The Rev. Forbes Matonga and Bishop Jim Dorff serve Holy Communion at GBHEM’s spring Board meeting. Photo by Vicki Brown.

By Vicki Brown*

Forming partnerships, sharing best practices, and creating or supporting pilot programs to test what works are all being discussed for the $7 million Young Clergy Initiative, members of the General Board of Higher Education and Ministry’s Board of Directors learned during a presentation at their March 13-15 meeting in Nashville, Tenn.

The Board also affirmed strategic goals and priorities, voted to hold their spring 2014 meeting at Africa University, and approved a motion calling for making every effort to raise $10 million for the Karen Layman Gift of Hope Scholarship Fund by the end of the quadrennium.

Since the Young Clergy Summit in August 2012, GBHEM staff have been gathering information about young clergy and recruitment programs, as well as working on short-term strategies which Board members and staff discussed and worked on during the March meeting.

“In our conversations together, it became clear that trying to create a single program to address young clergy vocational discernment wasn’t the best use of time and money or the most effective solution,” said the Rev. James “Trip” Lowery, GBHEM’s director of Young Adult Ministry and Discernment.

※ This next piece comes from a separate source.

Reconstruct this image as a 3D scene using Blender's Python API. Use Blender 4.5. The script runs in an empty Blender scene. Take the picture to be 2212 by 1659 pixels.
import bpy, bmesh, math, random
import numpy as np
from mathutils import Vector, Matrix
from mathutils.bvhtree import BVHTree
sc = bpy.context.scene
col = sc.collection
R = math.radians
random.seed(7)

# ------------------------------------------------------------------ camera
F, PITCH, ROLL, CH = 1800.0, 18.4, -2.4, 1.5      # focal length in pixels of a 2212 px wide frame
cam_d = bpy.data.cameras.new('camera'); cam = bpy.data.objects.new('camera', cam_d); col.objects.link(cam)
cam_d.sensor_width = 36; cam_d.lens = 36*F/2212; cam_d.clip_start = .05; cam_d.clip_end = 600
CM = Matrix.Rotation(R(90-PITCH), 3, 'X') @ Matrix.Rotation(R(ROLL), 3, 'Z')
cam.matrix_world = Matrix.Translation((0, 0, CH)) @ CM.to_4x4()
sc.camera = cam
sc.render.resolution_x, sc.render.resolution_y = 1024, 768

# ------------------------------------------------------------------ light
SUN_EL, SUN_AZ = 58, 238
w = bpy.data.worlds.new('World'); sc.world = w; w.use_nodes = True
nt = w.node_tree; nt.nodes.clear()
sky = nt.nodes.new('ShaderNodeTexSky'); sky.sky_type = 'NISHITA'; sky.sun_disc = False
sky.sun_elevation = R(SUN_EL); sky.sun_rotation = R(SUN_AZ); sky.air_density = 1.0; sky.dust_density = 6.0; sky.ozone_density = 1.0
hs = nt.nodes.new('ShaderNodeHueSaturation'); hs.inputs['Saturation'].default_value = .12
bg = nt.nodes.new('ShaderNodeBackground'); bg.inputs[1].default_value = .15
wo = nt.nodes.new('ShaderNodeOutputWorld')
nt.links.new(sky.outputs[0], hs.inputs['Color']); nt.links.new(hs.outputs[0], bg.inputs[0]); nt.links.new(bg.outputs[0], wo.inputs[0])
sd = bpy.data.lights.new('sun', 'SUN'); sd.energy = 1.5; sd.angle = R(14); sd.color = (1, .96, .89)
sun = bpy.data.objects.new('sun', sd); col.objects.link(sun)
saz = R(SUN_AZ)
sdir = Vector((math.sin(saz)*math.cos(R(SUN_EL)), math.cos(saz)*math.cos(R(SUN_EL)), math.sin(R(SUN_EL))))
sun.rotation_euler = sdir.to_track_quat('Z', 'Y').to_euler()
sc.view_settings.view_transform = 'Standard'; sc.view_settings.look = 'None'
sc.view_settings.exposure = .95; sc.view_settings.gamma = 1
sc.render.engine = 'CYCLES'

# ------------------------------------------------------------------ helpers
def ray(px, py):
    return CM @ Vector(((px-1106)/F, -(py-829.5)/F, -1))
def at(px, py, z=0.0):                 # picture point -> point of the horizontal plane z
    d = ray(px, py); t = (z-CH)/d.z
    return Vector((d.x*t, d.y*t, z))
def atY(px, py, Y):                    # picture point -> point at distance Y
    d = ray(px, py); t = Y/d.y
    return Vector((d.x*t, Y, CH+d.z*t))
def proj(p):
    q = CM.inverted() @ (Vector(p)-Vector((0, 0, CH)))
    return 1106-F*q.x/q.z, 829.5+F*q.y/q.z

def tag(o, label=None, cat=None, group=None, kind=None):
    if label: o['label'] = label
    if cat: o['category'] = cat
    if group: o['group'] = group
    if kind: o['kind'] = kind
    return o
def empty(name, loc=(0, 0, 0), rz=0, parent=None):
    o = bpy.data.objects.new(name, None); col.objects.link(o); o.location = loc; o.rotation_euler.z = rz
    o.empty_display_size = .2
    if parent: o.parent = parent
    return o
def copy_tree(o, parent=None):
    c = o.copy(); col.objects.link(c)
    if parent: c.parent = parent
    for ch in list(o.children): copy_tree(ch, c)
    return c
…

“One idea being considered is the identification of bright spots where communities are already successfully engaging young clergy vocational discernment and sharing those best practices with other communities. We don’t want to create programs to copy because what works in New England may not work in North Texas,” Lowery said. He stressed there is no firm plan yet and staff were seeking input from Board members.

Board members cautioned that young clergy are needed as part of the whole body of Christ, not as saviors who can fix everything that is wrong with the UMC.

“Young clergy shouldn’t be idealized,” said the Rev. Amy Gearhart, senior pastor of Missouri United Methodist Church in Columbia.

The Rev. Kim Ingram, director of Ministerial Services and Conference Secretary for the Western North Carolina Conference, said the work of the church is “really about all of us working together.”

Staff talked about what they have learned so far about the young clergy in the UMC and the roadblocks they face:

  • Eighteen percent of all UM candidates for ordained ministry are under 30 years old, but only 13.5 percent of those are racial-ethnic candidates.
  • Undergraduate and seminary debt continues to be a major problem.
  • There are no young clergy recruitment programs in 49 percent of United Methodist annual conference.
  • Short term strategies under discussion include: assessing current resources, forming partnerships, collecting and sharing best practices, creating pilot programs, and assessing the need for new legislation.

Some staff and members of the new Ministry Study Commission said the group mentoring process and a vocational discernment coordinator in each annual conferences are already addressing some of the problems young clergy candidates have faced.

The Board spent a significant amount of time considering where The United Methodist Church is today and GBHEM’s place in the church, including affirming goals and priorities for the work of the agency.

“I think that we are continuing a process of taking the mandates from General Conference and integrating those into the ongoing work of GBHEM. In addition, we are working diligently to address the specific needs of the church for leadership in our day,” said Bishop Jim Dorff, Board president.

Dorff, resident bishop of the Southwest Texas and Rio Grande Annual Conferences, said it is clear to the Board and staff that addressing the need for effective new leadership in the church must be a priority.

The priorities affirmed include:

  • Education: In the U.S., raise awareness in the UMC of the mission, ministry, and value of UM-related educational institutions.
  • Theological education: Achieve greater awareness of the importance of the clergy vocation; realize outstanding recruitment, training, and lifelong development processes for clergy, especially young clergy.
  • Global education: Promote the connection of Methodist higher education and theological education through international networks.
  • Young adults: Extend UM ministries to a broader range of young adults in their colleges and communities and increase the number of young adult who are members or involved in UM activities.
  • Effective ministry performance: Partner with annual conference leaders responsible for enlistment, training, education, mentoring, and nurturing candidates for ordained and licensed ministry to develop and implement programs and processes that result in discernible growth and increased effectiveness.
  • Ministry: Assist annual conference leaders in strengthening systems of support and accountability.
  • Telling Our Story: Coordinate and enhance GBHEM’s use of social media, constituent databases, and the Web to communicate, inform, and influence the church and the wider national / international communities about GBHEM’s mission and programs.
  • Young Clergy: Identify and address the challenges facing young clergy and map a strategy for meeting the church’s future need for young clergy.

*Brown is associate editor and writer, Office of Interpretation, General Board of Higher Education and Ministry.